Who Stole the American Dream? Hedrick Smith's Healing Mission

Hedrick Smith is on a mission to: Reclaim the American Dream. The Pulitzer Prize-winning former New York Times reporter, and multiple Emmy award-winning producer and correspondent for PBS and FRONTLINE is on a mission to expose: "Who Stole the American Dream" (his must-read book), and how we became a divided America that left the Middle Class behind with an educational and action-based initiative: "Reclaim the American Dream" at this website: reclaimtheamericandream.org/.

The story of how we lost the American Dream is not what most assume it to be. It crosses parties, and involves a 1970's memo by a future Supreme Court Justice to the Chamber of Commerce that details how to divide America in the way it has since become divided. (See: The Powell Memo).

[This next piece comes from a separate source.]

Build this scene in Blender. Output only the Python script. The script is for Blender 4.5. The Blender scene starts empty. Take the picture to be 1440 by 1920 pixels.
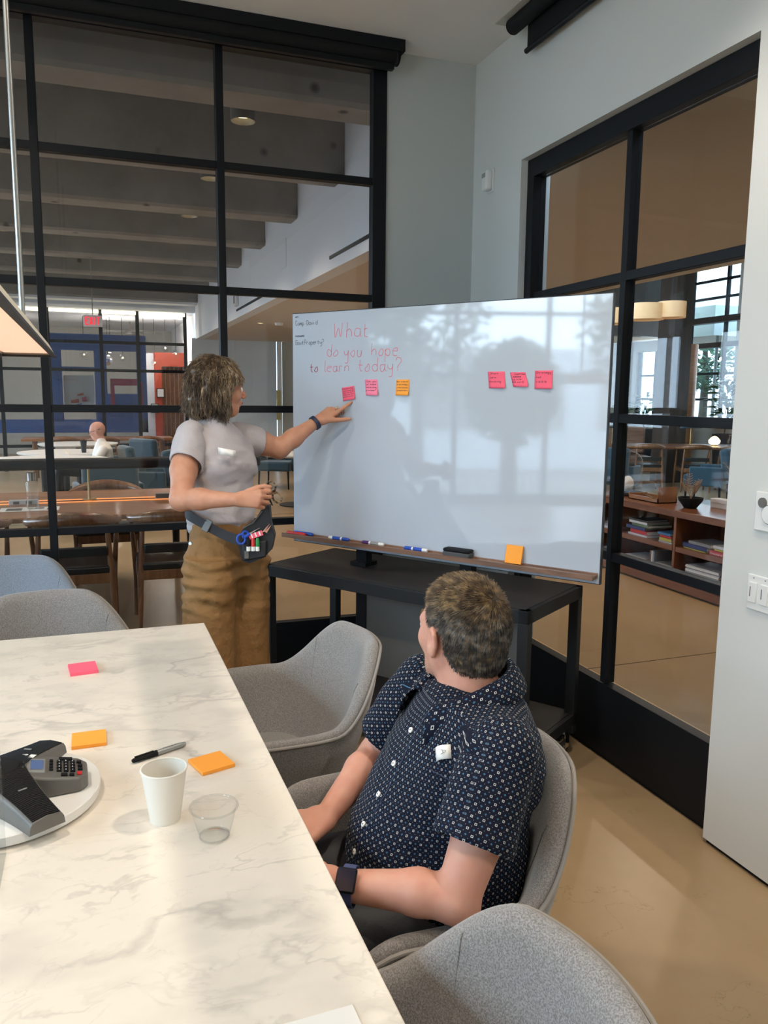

Published on May 28, 2015 - Thom Hartmann talks with Hedrick Smith, Pulitzer Prize winning NY Times Journalist / PBS Producer (Emmy) / Author of several books, latest Who Stole the American Dream, Website: http://reclaimtheamericandream.org

What you learn from Smith's mission is that it doesn't have to be this way. Grassroots involvement at the federal, state and local level can change it (and will have to because there's little incentive for politicians to change on their own). It will require Americans to learn about the forces that work (and play) against their interests. It will require Americans become informed citizens (see: The Case for Informed Citizenship).

We've already seen influence at the state and local level for both good and ill. The good includes: the raising of the minimum wage in cities around the country, environmental standards at the state level, blocking secret corporate funding in elections. The bad, facilitated by organizations like ALEC and independent financiers such as the Koch Brothers (who know all too well the power of working up from the local level), includes: 'Stand Your Ground' laws, interference with the implementation of the Affordable Care Act, undermining of environmental oversight, and union busting.

ALEC and others (whose actions read like the point by point instructions in the Powell Memo) understood the power of bottom-up change before anyone realized what they were doing. They took over state legislatures, city councils, school boards and university boards, and, most tragically, regulatory agencies in examples of agency capture with consequences that included the BP oil spill:
We have watched with horror the unfolding disaster in the Gulf. We have seen precious lives lost; hard-earned livelihoods hammered; treasured ways of life imperiled.

We have seen the largest deployment of resources ever against an environmental disaster.
We have seen astonishing corporate negligence.

But we have seen something else too-something that ought to be a lasting lesson from this catastrophe: we have seen the revolting specter of an agency of government subservient to - captive to - the industry it is supposed to regulate.

Senator Sheldon Whitehouse
(For more on regulatory capture, see: Protection of the Public Interest: Senate Hearing on Industry Influence on Government Regulators and Senator Sheldon Whitehouse's Historic Speech on Corporate Influence in Government (VIDEO) for the heroic and lonely effort by Senator Whitehouse to bring this to light).

Hedrick Smith, whose investigative reporting has led to remarkable work on PBS's FRONTLINE and too many awards to list, now seeks to engage the public into creating a positive mirror image to the negative corporate influence on our government. If ALEC and others can infiltrate and influence our politics at a federal, state and local level why can't Americans, the voters, do the same?

But how would they do it?

To that end, Hedrick Smith has written the aforementioned powerful book, "Who Stole the American Dream?", and has launched a website: reclaimtheamericandream.org/.

The Environmentalist encourages our readers to visit both sites, to get informed, and get involved.

As Hedrick Smith says in the above TED talk: "We the People want change. [...] The problem is that fundamentally were a very divided country; we're two Americas.  [...] And when you get to the power game in Washington, what Wall Street and corporate America want and need is very different from what Main Street America wants and needs."

The Middle Class must become part of the process. Until they do, a large percentage of our citizenry will be on the outside looking in.